Undaunted, the team of scientists has declared that achieving global, net decarbonization of human activities “would halt and even reverse anthropogenic climate change through the net removal of carbon from the atmosphere.”
Among the many unproven assumptions behind this assertion is the implied claim that human-induced climate change (itself a contested concept) is a function solely of carbon emissions, such that “net decarbonization” would halt or reverse it.
Here the scientists state as fact what is by all accounts very much an unproven hypothesis.
In recent studies, plants have been found to adapt to a greater carbon concentration in the atmosphere, unexpectedly accelerating their ability to assimilate carbon, something unaccounted for in the new report.
Moreover, there is still significant debate within the scientific community regarding the precise relationship between carbon presence in the atmosphere, global temperatures and the health of the planet.
While this study takes for granted that carbon dioxide is an evil that must be severely restricted, other eminent scholars have suggested that the contrary is true.
One such scientist, Dr. William Happer, professor emeritus of physics at Princeton University and a member of the National Academy of Sciences, has insisted that the earth can handle substantially more carbon dioxide than is currently found in the atmosphere and would actually benefit from a higher concentration.
“We’ve heard that CO2 is a demon molecule that causes global warming,” Happer has stated, whereas in reality more carbon dioxide in the atmosphere produces increased crop yields and a greener planet.

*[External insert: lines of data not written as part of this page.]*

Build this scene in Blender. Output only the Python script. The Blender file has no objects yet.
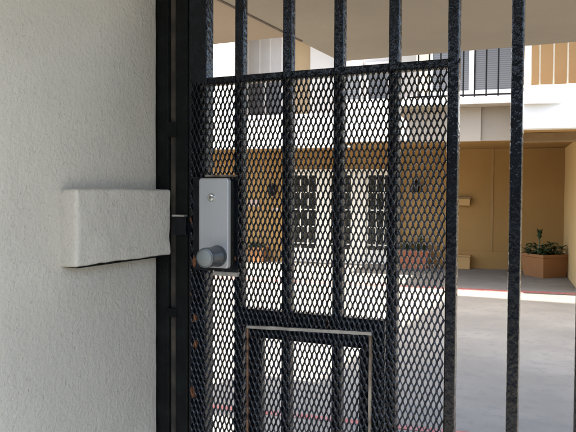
import bpy, bmesh, math, random
from mathutils import Vector, Matrix, noise

random.seed(7)
sc = bpy.context.scene
C = sc.collection
R = math.radians

# ------------------------------------------------------------------ camera
F, W, H = 680.0, 576.0, 432.0
YAW, PITCH, ROLL, CAMZ = 25.3, -1.9, 0.3, 1.5
cd = bpy.data.cameras.new('camera')
cam = bpy.data.objects.new('camera', cd)
C.objects.link(cam)
cd.sensor_fit = 'HORIZONTAL'
cd.sensor_width = 36
cd.lens = F / W * 36
cd.clip_start = 0.02
cd.clip_end = 600
CM = Matrix.Rotation(R(YAW), 3, 'Z') @ Matrix.Rotation(R(90 + PITCH), 3, 'X') @ Matrix.Rotation(R(ROLL), 3, 'Z')
cam.matrix_world = Matrix.Translation((0, 0, CAMZ)) @ CM.to_4x4()
sc.camera = cam
EYE = Vector((0, 0, CAMZ))


def ray(px, py):
    return CM @ Vector(((px - W / 2) / F, -(py - H / 2) / F, -1))


def hit_y(px, py, Y):
    d = ray(px, py)
    return EYE + d * (Y / d.y)


def hit_x(px, py, X):
    d = ray(px, py)
    return EYE + d * (X / d.x)


# building frame (u along the facade, v away from the camera)
BA = R(7.8)
UX = Vector((math.cos(BA), math.sin(BA), 0))
VX = Vector((-math.sin(BA), math.cos(BA), 0))


def hit_v(px, py, v):
    d = ray(px, py)
    p = EYE + d * (v / d.dot(VX))
    return p.dot(UX), p.z


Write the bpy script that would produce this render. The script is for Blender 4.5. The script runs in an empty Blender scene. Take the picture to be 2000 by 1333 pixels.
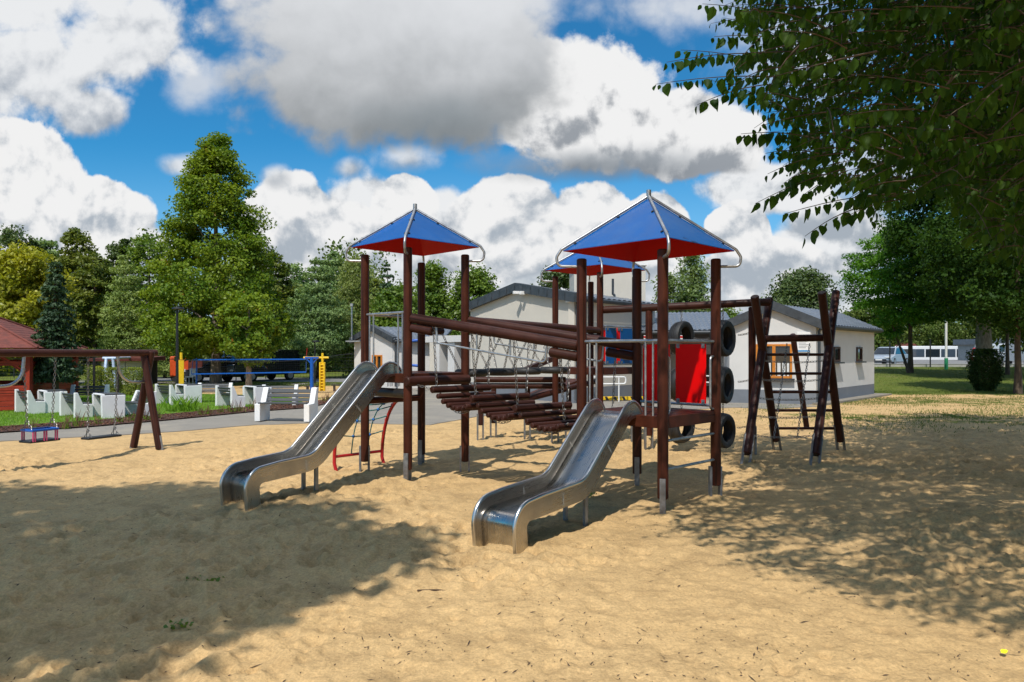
import bpy, math, random
import numpy as np
from mathutils import Vector, Matrix

rng = np.random.default_rng(7)
random.seed(7)
R = math.radians
scene = bpy.context.scene
COL = scene.collection

# ---------------------------------------------------------------- camera, exposure
EYE, FL, HOR = 1.7, 1400.0, 688.0          # eye height, focal length and horizon in photograph pixels
cam_data = bpy.data.cameras.new("camera")
cam_data.sensor_width = 36.0
cam_data.lens = 36.0 * FL / 2000.0
cam_data.shift_y = (HOR - 666.5) / 2000.0
cam_data.clip_start = 0.1
cam_data.clip_end = 5000.0
cam = bpy.data.objects.new("camera", cam_data)
COL.objects.link(cam)
cam.location = (0, 0, EYE)
cam.rotation_euler = (R(90), 0, 0)
scene.camera = cam
scene.view_settings.view_transform = 'Standard'
scene.view_settings.look = 'None'
scene.view_settings.gamma = 1.0
scene.view_settings.use_curve_mapping = False
scene.view_settings.exposure = 0.25
scene.cycles.max_bounces = 5
scene.cycles.diffuse_bounces = 2
scene.cycles.glossy_bounces = 3
scene.cycles.transmission_bounces = 4
scene.cycles.transparent_max_bounces = 6
scene.cycles.caustics_reflective = False
scene.cycles.caustics_refractive = False

# ---------------------------------------------------------------- sun
LIGHT_DIR = Vector((0.20, 0.62, -1.0)).normalized()     # the way the light travels
sun_data = bpy.data.lights.new("sun", 'SUN')
sun_data.energy = 3.7
sun_data.angle = R(0.53)
sun_data.color = (1.0, 0.955, 0.88)
sun = bpy.data.objects.new("sun", sun_data)
COL.objects.link(sun)
sun.location = (-4, -12, 20)
sun.rotation_euler = LIGHT_DIR.to_track_quat('-Z', 'Y').to_euler()
SUN_ELEV = math.asin(-LIGHT_DIR.z)
SUN_ROT = math.atan2(-LIGHT_DIR.x, -LIGHT_DIR.y)

# ---------------------------------------------------------------- sky with cumulus clouds
SKY_STRENGTH = 0.1
world = bpy.data.worlds.new("World")
scene.world = world
world.use_nodes = True


class NT:
    """small helper around a node tree"""
    def __init__(self, tree):
        self.t = tree
        self.n = tree.nodes
        self.l = tree.links

    def add(self, kind, **props):
        nd = self.n.new(kind)
        for k, v in props.items():
            setattr(nd, k, v)
        return nd

    def put(self, sock, val):
        if isinstance(val, bpy.types.NodeSocket):
            self.l.new(val, sock)
        elif val is not None:
            if sock.type == 'RGBA' and len(val) == 3:
                val = (*val, 1.0)
            sock.default_value = val

    def math(self, op, a, b=None, c=None, clamp=False):
        nd = self.add('ShaderNodeMath', operation=op, use_clamp=clamp)
        for i, v in enumerate((a, b, c)):
            if v is not None:
                self.put(nd.inputs[i], v)
        return nd.outputs[0]

    def vmath(self, op, a, b=None):
        nd = self.add('ShaderNodeVectorMath', operation=op)
        self.put(nd.inputs[0], a)
        if b is not None:
            self.put(nd.inputs[1], b)
        return nd.outputs['Value'] if op in ('LENGTH', 'DOT_PRODUCT', 'DISTANCE') else nd.outputs['Vector']

    def mix(self, f, a, b, blend='MIX'):
        nd = self.add('ShaderNodeMix', data_type='RGBA', blend_type=blend)
        self.put(nd.inputs[0], f)
        self.put(nd.inputs[6], a)
        self.put(nd.inputs[7], b)
        return nd.outputs[2]

    def noise(self, vec, scale, detail=4.0, rough=0.55, dist=0.0, out=0, dims='3D'):
        nd = self.add('ShaderNodeTexNoise', noise_dimensions=dims)
        self.put(nd.inputs['Vector'], vec)
        nd.inputs['Scale'].default_value = scale
        nd.inputs['Detail'].default_value = detail
        nd.inputs['Roughness'].default_value = rough
        nd.inputs['Distortion'].default_value = dist
        return nd.outputs[out]

    def maprange(self, v, a, b, c=0.0, d=1.0, smooth=False):
        nd = self.add('ShaderNodeMapRange')
        if smooth:
            nd.interpolation_type = 'SMOOTHSTEP'
        self.put(nd.inputs['Value'], v)
        self.put(nd.inputs['From Min'], a)
        self.put(nd.inputs['From Max'], b)
        self.put(nd.inputs['To Min'], c)
        self.put(nd.inputs['To Max'], d)
        return nd.outputs[0]

    def combine(self, x, y, z):
        nd = self.add('ShaderNodeCombineXYZ')
        for i, v in enumerate((x, y, z)):
            self.put(nd.inputs[i], v)
        return nd.outputs[0]


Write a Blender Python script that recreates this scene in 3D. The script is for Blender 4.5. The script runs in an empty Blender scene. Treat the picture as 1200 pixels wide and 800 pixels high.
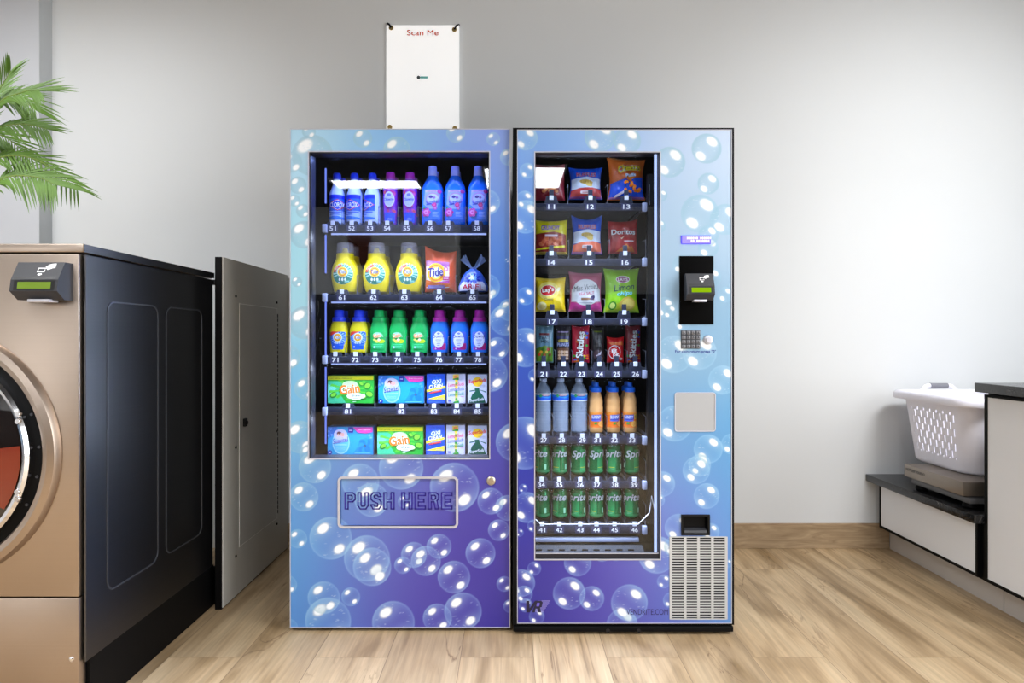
import bpy, bmesh, math, random
import numpy as np
from mathutils import Vector, Matrix
from mathutils.geometry import tessellate_polygon

random.seed(7)
SC = bpy.context.scene
COL = SC.collection
PI = math.pi
# camera constants (photo taken as 1200 x 800): level camera looking along +Y
F, CX, CY, H = 720.0, 599.0, 397.0, 1.068
YL, YR, YW = 2.243, 2.222, 3.144        # front of left machine, right machine, back wall


def PX(px, y):
    return (px - CX) * y / F


def PZ(py, y):
    return H - (py - CY) * y / F


def lin(c):
    out = []
    for v in c[:3]:
        v = v / 255.0
        out.append(v / 12.92 if v <= 0.04045 else ((v + 0.055) / 1.055) ** 2.4)
    return out


def lina(a):
    a = np.clip(a, 0, 255) / 255.0
    return np.where(a <= 0.04045, a / 12.92, ((a + 0.055) / 1.055) ** 2.4)


# ------------------------------------------------------------------ materials
def mat(name, rgb, rough=0.5, metal=0.0, noise=0.0, nscale=30, stretch=(1, 1, 1), bump=0.0, emit=None, estr=0,
        alpha=1.0, trans=0.0, spec=0.5, coat=0.0, ior=1.45):
    m = bpy.data.materials.new(name)
    m.use_nodes = True
    nt = m.node_tree
    b = nt.nodes['Principled BSDF']
    c = lin(rgb)
    b.inputs['Base Color'].default_value = (*c, 1)
    b.inputs['Roughness'].default_value = rough
    b.inputs['Metallic'].default_value = metal
    b.inputs['Specular IOR Level'].default_value = spec
    b.inputs['Coat Weight'].default_value = coat
    b.inputs['Alpha'].default_value = alpha
    b.inputs['IOR'].default_value = ior
    b.inputs['Transmission Weight'].default_value = trans
    if emit is not None:
        b.inputs['Emission Color'].default_value = (*lin(emit), 1)
        b.inputs['Emission Strength'].default_value = estr
    if noise or bump:
        tc = nt.nodes.new('ShaderNodeTexCoord')
        mp = nt.nodes.new('ShaderNodeMapping')
        mp.inputs['Scale'].default_value = stretch
        nz = nt.nodes.new('ShaderNodeTexNoise')
        nz.inputs['Scale'].default_value = nscale
        nz.inputs['Detail'].default_value = 4
        nt.links.new(tc.outputs['Object'], mp.inputs['Vector'])
        nt.links.new(mp.outputs['Vector'], nz.inputs['Vector'])
        if noise:
            mr = nt.nodes.new('ShaderNodeMapRange')
            mr.inputs['To Min'].default_value = 1 - noise
            mr.inputs['To Max'].default_value = 1 + noise
            nt.links.new(nz.outputs['Fac'], mr.inputs['Value'])
            mx = nt.nodes.new('ShaderNodeMix')
            mx.data_type = 'RGBA'
            mx.blend_type = 'MULTIPLY'
            mx.inputs[0].default_value = 1
            mx.inputs[6].default_value = (*c, 1)
            nt.links.new(mr.outputs['Result'], mx.inputs[7])
            nt.links.new(mx.outputs[2], b.inputs['Base Color'])
        if bump:
            bp = nt.nodes.new('ShaderNodeBump')
            bp.inputs['Strength'].default_value = bump
            bp.inputs['Distance'].default_value = 0.002
            nt.links.new(nz.outputs['Fac'], bp.inputs['Height'])
            nt.links.new(bp.outputs['Normal'], b.inputs['Normal'])
    return m


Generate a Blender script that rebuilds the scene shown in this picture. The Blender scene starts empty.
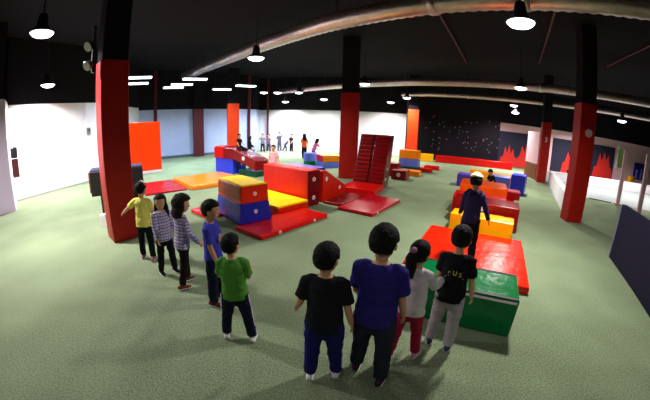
import bpy, bmesh, math, random
from mathutils import Vector, Matrix, noise
random.seed(7)
SC = bpy.context.scene
COL = SC.collection
R = math.radians
PI = math.pi

# ------------------------------------------------------------------ camera
cam_data = bpy.data.cameras.new('camera')
cam = bpy.data.objects.new('camera', cam_data)
COL.objects.link(cam)
SC.camera = cam
cam_data.type = 'PANO'
cam_data.sensor_fit = 'HORIZONTAL'
cam_data.sensor_width = 36.0
cam_data.clip_end = 200
lens = cam_data if hasattr(cam_data, 'panorama_type') else cam_data.cycles
lens.panorama_type = 'FISHEYE_LENS_POLYNOMIAL'
lens.fisheye_fov = PI
PXMM = 650 / 36.0
FPX, KPX = 306.35, -0.0285
lens.fisheye_polynomial_k0 = 0.0
lens.fisheye_polynomial_k1 = -PXMM / FPX
lens.fisheye_polynomial_k2 = 0.0
lens.fisheye_polynomial_k3 = -KPX * PXMM ** 3 / FPX / 300 ** 2
lens.fisheye_polynomial_k4 = 0.0
cam.matrix_world = (Matrix.Translation((0, 0, 1.85)) @ Matrix.Rotation(PI / 2 - 0.2484, 4, 'X')
                    @ Matrix.Rotation(0.03, 4, 'Z'))

# ------------------------------------------------------------------ world, exposure
wd = bpy.data.worlds.new('hall_ambient')
SC.world = wd
wd.use_nodes = True
wd.node_tree.nodes['Background'].inputs[0].default_value = (0.8, 0.8, 1.0, 1)
wd.node_tree.nodes['Background'].inputs[1].default_value = 0.02
SC.view_settings.view_transform = 'Standard'
SC.view_settings.look = 'None'
SC.view_settings.gamma = 1.0
SC.view_settings.use_curve_mapping = False
SC.view_settings.exposure = 0.3
LAMP_POWER = 140.0
STRIP_POWER = 60.0

# ------------------------------------------------------------------ materials
def s2l(c):
    return tuple(((v / 255) / 12.92 if v / 255 <= .04045 else ((v / 255 + .055) / 1.055) ** 2.4) for v in c)

def mat(name, rgb, rough=.6, metal=0.0, spec=.5, noise_scale=0, noise_amt=0, bump=0, bump_scale=60, emit=0, coat=0):
    m = bpy.data.materials.new(name)
    m.use_nodes = True
    nt = m.node_tree
    b = nt.nodes['Principled BSDF']
    c = s2l(rgb)
    b.inputs['Base Color'].default_value = (*c, 1)
    b.inputs['Roughness'].default_value = rough
    b.inputs['Metallic'].default_value = metal
    b.inputs['Specular IOR Level'].default_value = spec
    if coat:
        b.inputs['Coat Weight'].default_value = coat
        b.inputs['Coat Roughness'].default_value = .15
    tc = None
    if noise_amt or bump:
        tc = nt.nodes.new('ShaderNodeTexCoord')
    if noise_amt:
        n = nt.nodes.new('ShaderNodeTexNoise')
        n.inputs['Scale'].default_value = noise_scale
        n.inputs['Detail'].default_value = 5
        nt.links.new(tc.outputs['Object'], n.inputs['Vector'])
        r = nt.nodes.new('ShaderNodeMapRange')
        r.inputs['From Min'].default_value = .3
        r.inputs['From Max'].default_value = .7
        r.inputs['To Min'].default_value = 1 - noise_amt
        r.inputs['To Max'].default_value = 1 + noise_amt
        nt.links.new(n.outputs[0], r.inputs['Value'])
        h = nt.nodes.new('ShaderNodeHueSaturation')
        h.inputs['Color'].default_value = (*c, 1)
        nt.links.new(r.outputs[0], h.inputs['Value'])
        nt.links.new(h.outputs[0], b.inputs['Base Color'])
    if bump:
        n2 = nt.nodes.new('ShaderNodeTexNoise')
        n2.inputs['Scale'].default_value = bump_scale
        n2.inputs['Detail'].default_value = 4
        nt.links.new(tc.outputs['Object'], n2.inputs['Vector'])
        bp = nt.nodes.new('ShaderNodeBump')
        bp.inputs['Strength'].default_value = bump
        bp.inputs['Distance'].default_value = .02
        nt.links.new(n2.outputs[0], bp.inputs['Height'])
        nt.links.new(bp.outputs[0], b.inputs['Normal'])
    if emit:
        b.inputs['Emission Color'].default_value = (*c, 1)
        b.inputs['Emission Strength'].default_value = emit
    return m

def vinyl(name, rgb, rough=.24):
    return mat(name, rgb, rough, spec=.26, noise_scale=3, noise_amt=.06, bump=.5, bump_scale=6)

M = {}
M['red'] = vinyl('red_vinyl', (204, 12, 8))
M['bright_red'] = vinyl('bright_red_vinyl', (238, 30, 14))
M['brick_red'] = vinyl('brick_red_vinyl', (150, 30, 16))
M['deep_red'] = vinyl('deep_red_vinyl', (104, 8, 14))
M['dark_red'] = vinyl('dark_red_vinyl', (128, 6, 12))
M['crimson'] = vinyl('crimson_vinyl', (172, 8, 26))
M['orange_red'] = vinyl('orange_red_vinyl', (214, 34, 10))
M['hot_orange'] = vinyl('hot_orange_vinyl', (242, 84, 12))
M['orange'] = vinyl('orange_vinyl', (245, 140, 20))
M['yellow'] = mat('yellow_vinyl', (252, 208, 8), .5, spec=.08, noise_scale=3, noise_amt=.05, bump=.3, bump_scale=6)
M['amber'] = vinyl('amber_vinyl', (250, 180, 10))
M['blue'] = vinyl('blue_vinyl', (24, 32, 160))
M['royal'] = vinyl('royal_blue_vinyl', (48, 62, 215))
M['lightblue'] = vinyl('light_blue_vinyl', (95, 115, 215))
M['violet'] = vinyl('violet_vinyl', (96, 70, 190))
M['green'] = vinyl('green_vinyl', (4, 112, 56), .22)
M['darkgreen'] = vinyl('dark_green_vinyl', (14, 70, 50))
M['pink'] = vinyl('pink_vinyl', (225, 90, 110))
M['navyvinyl'] = vinyl('navy_vinyl', (16, 11, 38), .9)
M['black'] = mat('black_plastic', (18, 18, 20), .5)
M['blackmatte'] = mat('matte_black_paint', (26, 24, 30), .95, spec=.1)
M['white'] = mat('white_paint', (232, 228, 232), .7, noise_scale=2, noise_amt=.03)
M['patch'] = mat('white_patch_print', (235, 225, 222), .5)
M['patchgrey'] = mat('grey_patch_print', (196, 168, 170), .5)
M['column'] = vinyl('column_red_vinyl', (158, 20, 10), .5)
M['column_orange'] = vinyl('column_orange_vinyl', (225, 60, 15), .45)
M['maroon'] = mat('maroon_paint', (88, 16, 26), .6)
M['metal'] = mat('galvanised_duct_metal', (200, 180, 176), .34, metal=.9, noise_scale=6, noise_amt=.15)
M['lampbody'] = mat('lamp_housing_dark', (30, 30, 32), .5)
M['wood'] = mat('brown_board', (120, 70, 40), .6, noise_scale=8, noise_amt=.15)
M['hold'] = mat('climbing_hold_resin', (150, 84, 104), .6)
M['hold2'] = mat('climbing_hold_pale', (100, 100, 120), .6)
M['eye_white'] = mat('eye_white', (235, 230, 225), .3)
M['iris'] = mat('iris_brown', (30, 18, 12), .3)
M['lip'] = mat('lip', (165, 85, 80), .5)
M['hairblack'] = mat('black_hair', (11, 9, 10), .7, spec=.2, noise_scale=40, noise_amt=.3, bump=.5, bump_scale=60)
M['hairbrown'] = mat('dark_brown_hair', (26, 17, 15), .7, spec=.2, noise_scale=40, noise_amt=.3, bump=.5, bump_scale=60)
M['skin'] = mat('skin_warm', (214, 158, 122), .55, noise_scale=6, noise_amt=.04)
M['skin2'] = mat('skin_tan', (196, 138, 102), .55, noise_scale=6, noise_amt=.04)
M['sole'] = mat('white_shoe_sole', (235, 235, 235), .6)

def cloth(name, rgb):
    return mat(name, rgb, .9, spec=.15, noise_scale=5, noise_amt=.10, bump=.35, bump_scale=14)

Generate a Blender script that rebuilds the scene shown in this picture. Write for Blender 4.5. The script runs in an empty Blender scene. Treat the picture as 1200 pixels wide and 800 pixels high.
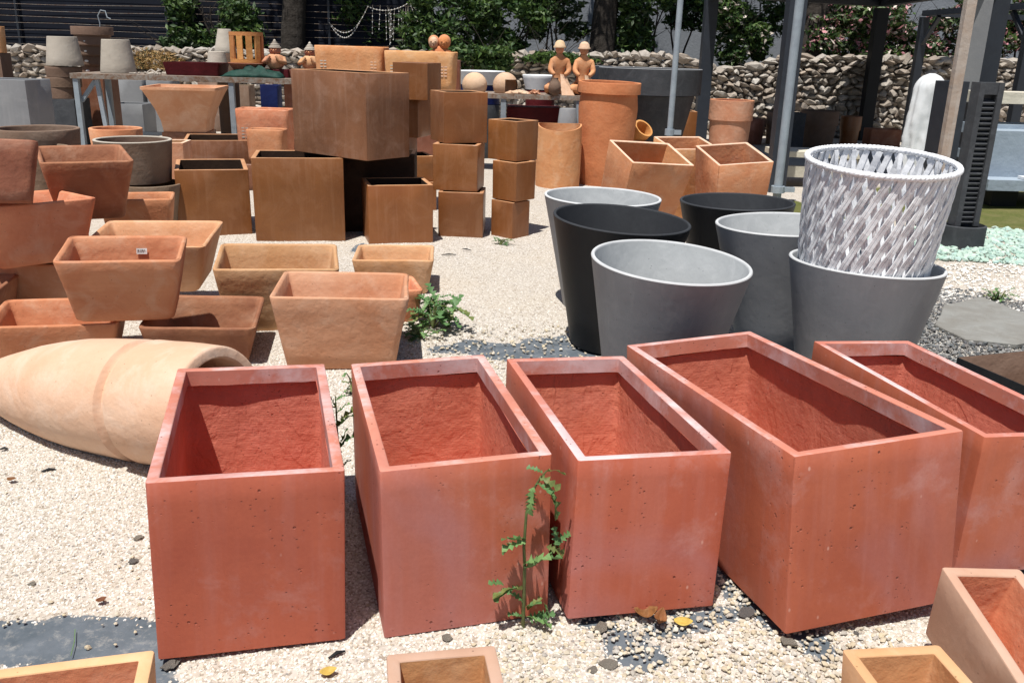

According to Happer, an increase in carbon dioxide would only benefit both plant life and human life.
Similarly, Dr. Indur Goklany, who has previously represented the United States on the Intergovernmental Panel on Climate Change (IPCC), has asserted that the rising level of carbon dioxide in the earth’s atmosphere “is currently net beneficial for both humanity and the biosphere generally”.
The benefits are real, whereas the costs of warming are uncertain,” he said in a 2015 paper titled “Carbon Dioxide: The Good News.”